Como bien dicen en sus vídeos Soy Una Pringada y Junior Healy, Sexo en Nueva York es como El Padrino. Con eso quieren decir que la serie creada por Michael Patrick King, basada en la columna escrita por Candace Bushnell, es un hito en la historia de la televisión de magnitudes estratosféricas. Y tienen toda la razón. Desde que se estrenó a finales de los 90, se ha convertido en un fenómeno que ha logrado traspasar barreras generacionales. Más allá de los cambios socioculturales y políticos, las aventuras de estas cuatro amigas siguen reflejando a la perfección lo que son las relaciones románticas, con todas sus torpezas, maravillas e incertidumbres. Eso le ha asegurado un lugar indiscutible en la historia de la televisión. Pero, seamos sinceros: no todo lo que reluce es oro, y And Just Like That es la prueba de ello.
Paseaba el otro día por Barcelona con unas amigas y una de ellas me preguntó si había empezado a ver los primeros capítulos de la tercera temporada de la continuación de Sexo en Nueva York. Le respondí que sí, con un tono que denotaba cierta decepción, quizá incluso fatiga. Una de ellas lo percibió de inmediato y me apoyó diciendo que, fuera buena o mala, debíamos verla, como si se tratara de una visita anual al dentista o de la declaración de la renta.
Porque la gran mayoría ya no vemos la serie para nutrirnos de los discursos en voice-over de Carrie Bradshaw ni para asentir mientras contemplamos la pantalla sintiéndonos terriblemente identificados con lo que les sucede a Carrie, Miranda, Charlotte y la ya desaparecida Samantha. Ahora somos meros espectadores que, desde una gran distancia, vemos cómo tres mujeres de la muy, muy altísima clase alta de Manhattan lidian con los problemillas con los que se topan a diario, ahora acompañadas de otras amigas que resultan, francamente, irrelevantes.
La primera temporada funcionó, al principio, por ser lo suficientemente valiente como para acabar con la vida de Mr. Big y poner la existencia de Carrie patas arriba. Pero desde entonces, todo ha ido cuesta abajo y sin frenos. Miranda se convirtió en una caricatura de sí misma, y les hijes de Charlotte, en una fuente inagotable de cringe. Nada era capaz de salvar el naufragio, ni siquiera los increíbles (y en ocasiones caricaturescos) outfits, que son lo único que realmente une la serie original con esta dudosa continuación.

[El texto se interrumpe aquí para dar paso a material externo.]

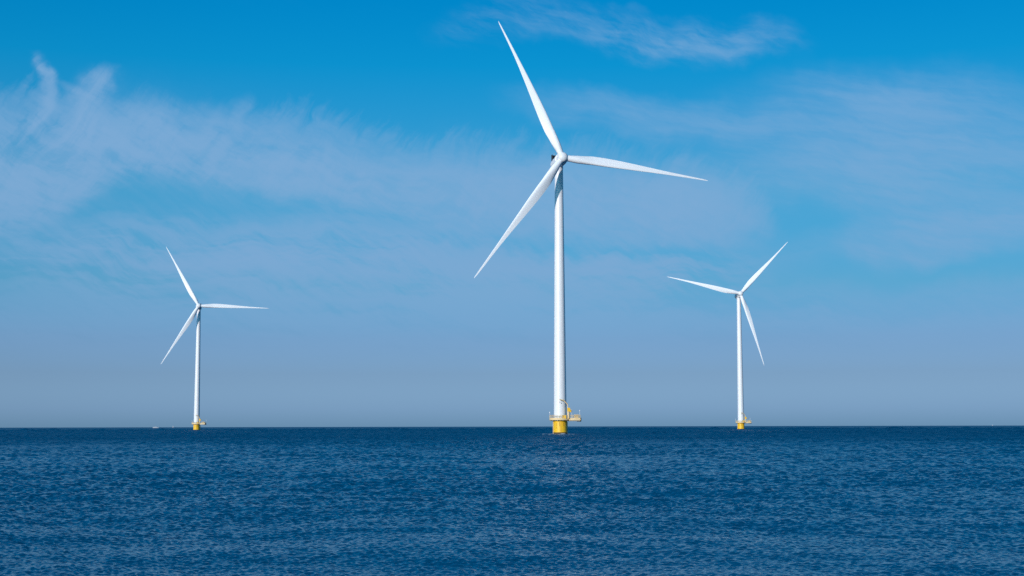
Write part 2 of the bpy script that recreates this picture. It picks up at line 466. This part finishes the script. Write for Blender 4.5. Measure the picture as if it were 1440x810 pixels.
    for k in range(3):
        th = az0 - k * 2 * PI / 3
        B = F @ Matrix.Translation((0, -h, 0)) @ Matrix.Rotation(PI / 2 - th, 4, 'Y')
        bm = bmesh.new(); lathe(bm, [(1.02, 1.86), (1.04, 1.9), (1.04, 1.98), (1.02, 2.02)], 32, B)
        link('blade_bearing', bm, M['grey'], hub, 40)
    src = None
    for k in range(3):
        th = az0 - k * 2 * PI / 3
        B = F @ Matrix.Translation((0, -h, 0)) @ Matrix.Rotation(PI / 2 - th, 4, 'Y')
        if src is None:
            src = link('blade', blade_bm(Rb, cone, flap, sweep), M['blade'], P, 60); o = src
        else:
            o = src.copy(); C.objects.link(o); o.parent = P
        o.matrix_local = B
    return root

TURB = [
    dict(loc=(16.5, 491.4, 0), yaw=R(12.6), az0=R(112.6), Rb=53.8, cone=R(4.2), flap=-4.8, sweep=-.8, over=5.1, tilt=R(6.1),
         label='tallest, nearest wind turbine, in the middle, standing between the two smaller ones'),
    dict(loc=(-241.8, 1094.4, 0), yaw=R(11.5), az0=R(118.3), Rb=53.1, cone=R(1.2), flap=-2.34, sweep=-.58, over=5.0, tilt=R(6.2),
         label='small distant wind turbine on the left, one blade pointing level to the right'),
    dict(loc=(160.6, 1003.3, 0), yaw=R(4.3), az0=R(45.8), Rb=53.0, cone=R(1.1), flap=-3.39, sweep=-.57, over=5.6, tilt=R(6.5),
         label='small distant wind turbine on the right, one blade pointing down to the right'),
]
for t in TURB: build_turbine(**t)

# ---------------------------------------------------------------- boats on the horizon
def hull(bm, L, B, H, z0=-.4):
    rings = []
    for t in np.linspace(0, 1, 11):
        x = (t - .5) * L
        w = B / 2 * (1 - max(0, (t - .55) / .45) ** 2.2) * (.82 + .18 * min(1, t * 4))
        w = max(w, .05); zt = H * (1 + .25 * t * t)
        rings.append([Vector((x, -w, zt)), Vector((x, -w * .75, z0)), Vector((x, w * .75, z0)), Vector((x, w, zt))])
    ring_loft(bm, rings)
def place(px, dist):
    return ((px - 720) / 2000.0 * dist, dist, 0)
b = empty('ferry_boat', place(221, 4200), 'long low white boat on the horizon, far left of the left turbine', 'boat')
bm = bmesh.new(); hull(bm, 17, 4.5, 2.2); link('hull', bm, M['hull_hazed'], b)
bm = bmesh.new(); box(bm, -6.5, 4.5, -1.8, 1.8, 2.2, 3.2, .15); box(bm, -4, 2.5, -1.5, 1.5, 3.2, 3.7, .12)
cab = link('cabin', bm, M['hull_hazed'], b)
bm = bmesh.new()
for x in np.linspace(-5.6, 3.4, 8): box(bm, x - .35, x + .35, -1.815, 1.815, 2.55, 2.95)
link('window', bm, M['glass'], cab)
bm = bmesh.new(); bar(bm, (-1, 0, 3.6), (-1, 0, 5.2), .07, 6); link('mast', bm, M['hull_hazed'], b)
def sailing(px, dist, label, sc=1.0):
    s = empty('sailing_boat', place(px, dist), label, 'boat')
    bm = bmesh.new(); hull(bm, 9.5 * sc, 3 * sc, 1.1 * sc); link('hull', bm, M['hull_blue'], s)
    bm = bmesh.new(); box(bm, -2 * sc, 1.4 * sc, -.9 * sc, .9 * sc, 1.1 * sc, 1.7 * sc, .1); link('cabin', bm, M['hull_hazed'], s)
    bm = bmesh.new(); bar(bm, (.4 * sc, 0, 1 * sc), (.4 * sc, 0, 11.5 * sc), .08, 6); bar(bm, (.4 * sc, 0, 2.2 * sc), (-3.6 * sc, -.3, 2.2 * sc), .06, 6)
    link('mast', bm, M['steel'], s)
    bm = bmesh.new()
    for pts, bulge in (([(.32, 2.35), (-3.5, 2.35), (.3, 11.3)], -.35), ([(.6, 10.2), (4.5, 1.7), (.8, 1.9)], -.3)):
        a, c, d = (Vector((p[0] * sc, 0, p[1] * sc)) for p in pts)
        mid = (a + c + d) / 3 + Vector((0, bulge, 0))
        f = [bm.verts.new(v) for v in (a, c, d, mid)]
        g = [bm.verts.new(v + Vector((0, .03, 0))) for v in (a, c, d, mid)]
        for q, w_ in ((f, 1), (g, -1)):
            for i in range(3): bm.faces.new((q[i], q[(i + 1) % 3], q[3])[::w_])
        for i in range(3): bm.faces.new((f[i], f[(i + 1) % 3], g[(i + 1) % 3], g[i]))
    link('sail', bm, M['sail'], s)
sailing(245, 5200, 'tiny boat on the horizon between the white boat and the left turbine', .7)
sailing(1392, 5600, 'tiny boat on the horizon at the far right, beyond the right turbine', .6)

# ---------------------------------------------------------------- water
def build_water():
    rng = np.random.default_rng(11)
    az = np.concatenate([np.arange(-180, -45, 5.0), np.arange(-45, -24, .35), np.arange(-24, 24, .06), np.arange(24, 45, .35), np.arange(45, 180, 5.0)])
    az = np.radians(az); na = len(az)
    def step(q): return max(.042, .0016 * q) if q < 1100 else .0016 * q + (q - 1100) * .008
    r = [.5, 2, 4, 7, 10, 13, 16, 19]
    while r[-1] < 13000: r.append(r[-1] + step(r[-1]))
    r = np.array(r); nr = len(r)
    sp_r = np.maximum(.042, .0016 * r) + np.maximum(r - 1100, 0) * .008                      # radial spacing
    X = np.outer(r, np.sin(az)); Y = np.outer(r, np.cos(az))
    Z = np.zeros_like(X); 
    # wind sea: waves of many lengths, long ones only built far out where they can be resolved
    for lam in np.geomspace(.09, 20, 180):
        for _ in range(1):
            th = rng.normal(0, R(50)) + R(12)
            kx, ky = 2 * PI / lam * math.sin(th), 2 * PI / lam * math.cos(th)
            ph = rng.uniform(0, 2 * PI)
            amp = .080 * WAVE * lam / (2 * PI)
            q_ = lam / sp_r
            wt = np.clip((q_ - 2.2) / .9, 0, 1) * (.12 + .88 * np.clip((9 - q_) / 5, 0, 1)) * (1 - .22 * np.clip((r - 150) / 350, 0, 1))
            rows = np.nonzero(wt > 0)[0]
            if len(rows) == 0: continue
            s = slice(rows[0], rows[-1] + 1)
            p = kx * X[s] + ky * Y[s] + ph
            Z[s] += (wt[s, None] * amp) * (np.sin(p) + .12 * np.cos(2 * p))
    # gusts: patches of calmer and rougher water
    g = np.zeros_like(X)
    for _ in range(16):
        lam = rng.uniform(18, 160); th = rng.uniform(0, PI); p1, p2 = rng.uniform(0, 2 * PI, 2)
        c_, s_ = math.cos(th), math.sin(th)
        g += np.sin(2 * PI / lam * (c_ * X + s_ * Y) + p1) * np.sin(2 * PI / (lam * 1.4) * (c_ * Y - s_ * X) + p2) * 1.3
    Z *= 1 + .055 * g
    inner = np.clip((np.abs(np.degrees(az)) - 24) / 8, 0, 1)
    Z *= (1 - inner)[None, :]
    co = np.stack([X, Y, Z], -1).reshape(-1, 3).astype(np.float32)
    i = np.arange(nr - 1)[:, None] * na; j = np.arange(na)[None, :]; j2 = (j + 1) % na
    q = np.stack([i + j, i + na + j, i + na + j2, i + j2], -1).reshape(-1, 4)[:, ::-1]
    cen = len(co); co = np.vstack([co, [[0, 0, 0]]]).astype(np.float32)
    tri = np.stack([np.arange(na), (np.arange(na) + 1) % na, np.full(na, cen)], -1)[:, ::-1]
    idx = np.concatenate([q.ravel(), tri.ravel()]).astype(np.int32)
    nf = len(q) + len(tri)
    tot = np.concatenate([np.full(len(q), 4), np.full(len(tri), 3)]).astype(np.int32)
    st = np.concatenate([[0], np.cumsum(tot)[:-1]]).astype(np.int32)
    me = bpy.data.meshes.new('sea')
    me.vertices.add(len(co)); me.vertices.foreach_set('co', co.ravel())
    me.loops.add(len(idx)); me.loops.foreach_set('vertex_index', idx)
    me.polygons.add(nf); me.polygons.foreach_set('loop_start', st); me.polygons.foreach_set('loop_total', tot)
    me.polygons.foreach_set('use_smooth', np.ones(nf, bool))
    me.update(calc_edges=True); me.validate()
    o = bpy.data.objects.new('sea', me); C.objects.link(o); o['kind'] = 'structure'
    o['label'] = 'choppy dark blue open water reaching the horizon'
    print('sea verts', len(co), 'up', me.polygons[len(q) // 2].normal.z)
    return o
WAVE = 1.0
sea = build_water()
wm = bpy.data.materials.new('sea_water'); wm.use_nodes = True
n = wm.node_tree; V.nt = n
b = n.nodes['Principled BSDF']
geo = n.nodes.new('ShaderNodeNewGeometry')
pos = geo.outputs['Position']
sp = n.nodes.new('ShaderNodeSeparateXYZ'); n.links.new(pos, sp.inputs[0])
px, py = V(sp.outputs[0]), V(sp.outputs[1])
flat = combine(px, py, 0.0)
gust = noise(combine(px * .35, py, 0.0), .012, 3, .55)
gust2 = noise(combine(px * .5, py, 0.0), .0035, 3, .5)
G = smooth(gust * .5 + gust2 * .5, .36, .64, .72, 1.22)
dist = V.m('SQRT', px * px + py * py)
v1 = combine(px * .8, py, 0.0)
h = None
for k, fq in enumerate((14.0, 7.0, 3.5)):
    r0 = 34.0 * 2 ** k
    q = noise(v1, fq, 2, .5) * (.11 / fq) * smooth(dist, r0 * 2.2, r0 * .9)
    h = q if h is None else h + q
h = h * G
bump = n.nodes.new('ShaderNodeBump'); bump.inputs['Strength'].default_value = 1.0; bump.inputs['Distance'].default_value = 1.0
n.links.new(h.x, bump.inputs['Height'])
n.links.new(bump.outputs[0], b.inputs['Normal'])
# foam round the piles
foam = None
for t in TURB:
    x0, y0, _ = t['loc']
    dx_, dy_ = px - x0, py - y0
    d = V.m('SQRT', dx_ * dx_ * .30 + dy_ * dy_ * .05)
    f = smooth(d, 4.6, 1.0)
    foam = f if foam is None else foam + f
fn = smooth(noise(combine(px * .5, py * .12, 0.0), 1.5, 4, .65), .40, .62)
foam = V.m('MULTIPLY', foam * fn, 1.4, clamp=True)
deep = mixrgb(smooth(gust2, .35, .65), (.0002, .050, .120), (.0002, .062, .142))
n.links.new(mixrgb(foam, deep, (.55, .60, .64)), b.inputs['Base Color'])
b.inputs['IOR'].default_value = 1.333
b.inputs['Specular IOR Level'].default_value = .34
b.inputs['Specular Tint'].default_value = (.14, .93, .98, 1)
# wavelets too small to be built show as slope spread, more of them unresolved farther out
rough = smooth(dist, 20.0, 420.0, .08, .46)
n.links.new((foam * .4 + rough).x, b.inputs['Roughness'])
sea.data.materials.append(wm)

# ---------------------------------------------------------------- camera
cam = bpy.data.cameras.new('camera'); co = bpy.data.objects.new('camera', cam); C.objects.link(co)
cam.sensor_width = 36; cam.lens = 50; cam.clip_start = .1; cam.clip_end = 60000
p = math.atan((599.4 - 405) / 2000.0); rl = R(-.12)
fw = Vector((0, math.cos(p), math.sin(p))); rt = Vector((1, 0, 0)); up = rt.cross(fw)
c, s = math.cos(rl), math.sin(rl)
r2 = rt * c + up * s; u2 = up * c - rt * s
m = Matrix((r2, u2, -fw)).transposed().to_4x4(); m.translation = (0, 0, 2.9)
co.matrix_world = m
scene.camera = co

vs = scene.view_settings
vs.view_transform = 'Standard'; vs.look = 'None'; vs.exposure = 0.0; vs.gamma = 1.0; vs.use_curve_mapping = False
scene.cycles.max_bounces = 6; scene.cycles.glossy_bounces = 3; scene.cycles.diffuse_bounces = 2
scene.cycles.use_denoising = False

Todos queremos esos vestidos rosas de Vivienne Westwood o las sandalias Extreme Gladiator de Dior, pero no es suficiente. Ya no hay conflicto, no hay drama, no hay nada. Y los personajes nuevos, como Seema o Lisa Todd Wexley, no han conseguido aportar nada relevante. La prueba: la desaparición de dos personajes secundarios importantes de la segunda a la tercera temporada, sin una sola mención a sus desconocidos porvenires. Una pena, porque Che Díaz parecía encaminarse hacia un futuro interesante..
Y luego está Aidan. El ligue al que algunos guardan un inexplicable cariño. E inexplicable es la palabra, porque no ha habido un hombre que aceptara menos la naturaleza complicada de nuestra neoyorquina favorita. Aidan siempre fue simple, aburrido, poco ambicioso y demasiado tradicional. Fue la consecuencia sentimental del naufragio que sufrió Carrie con las idas y venidas de Mr. Big, su verdadero amor. Sin la muerte de este, Aidan jamás habría vuelto a la Gran Manzana. Y ¿no es eso bastante triste? ¿Reunirte con un viejo amor solo cuando su difunto marido –y tu enemigo– te deja el camino libre desde el cielo? Lo es. Pero aquí nada de eso importa: ni la vergüenza ajena, ni el aburrimiento, ni los sinsentidos, ni que personas que rozan los sesenta se comporten con menos sensatez que los personajes de Ed, Edd y Eddy. ¡Claro que no! ¡Carrie lleva el icónico clutch con forma de paloma de J.W. Anderson! ¡Qué le den a todo lo demás!